Very often, unacceptable behavior stems from different ways of approaching a situation. Some us like to solve a problem by taking it on, some other like to understand the situation before dealing with it. Some of like to dress conservatively, some of us like to show skin. Once I am certain that my position on the matter is reasonable, I would strive to appear so. I would try to understand why the behavior appears okay to the person in question, and acknowledge our differences.

3. ARTICULATE THE IMPACT

If the behavior is unacceptable, there is likely to be a good cause for it. How is it impacting me? It is possible that my children are disturbed by the nightly rantings of the drunk in the neighborhood. Or, by the loud utterance of profanity by my neighbor's teenage kids? I would tell the person how his/her behavior impacts me, and keep the focus on the behavior, rather than the person. "I don't have a problem with teenagers, but I have a problem with cursing in public"

4. SET EXPECTATIONS

My words may not be taken seriously, or worse, my intentions may be misunderstood. Nobody likes to be told to stop doing something, and it is possible that the person may take umbrage over my comments. I would prepare for the possibility, and make sure I let them know the course of action I would have taken (e.g. reporting them) had I not wanted to resolve this amicably. This way, I would be able to support a friendly resolution while informing them of my alternative course of action.

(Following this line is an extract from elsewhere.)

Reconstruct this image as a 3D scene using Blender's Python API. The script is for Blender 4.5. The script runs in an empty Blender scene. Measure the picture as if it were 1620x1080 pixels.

5. AGREE ON FUTURE BEHAVIOR

When the other person is receptive to my feedback, I would seek an agreement on boundaries (if not, I'd have to follow up on the alternative course of action.) I'd remember to appreciate their sensitivity and offer to reciprocate. Put simply, although message is unpleasant, my conduct need not be. People will be sensitive to my needs if they see me as being sensitive to theirs.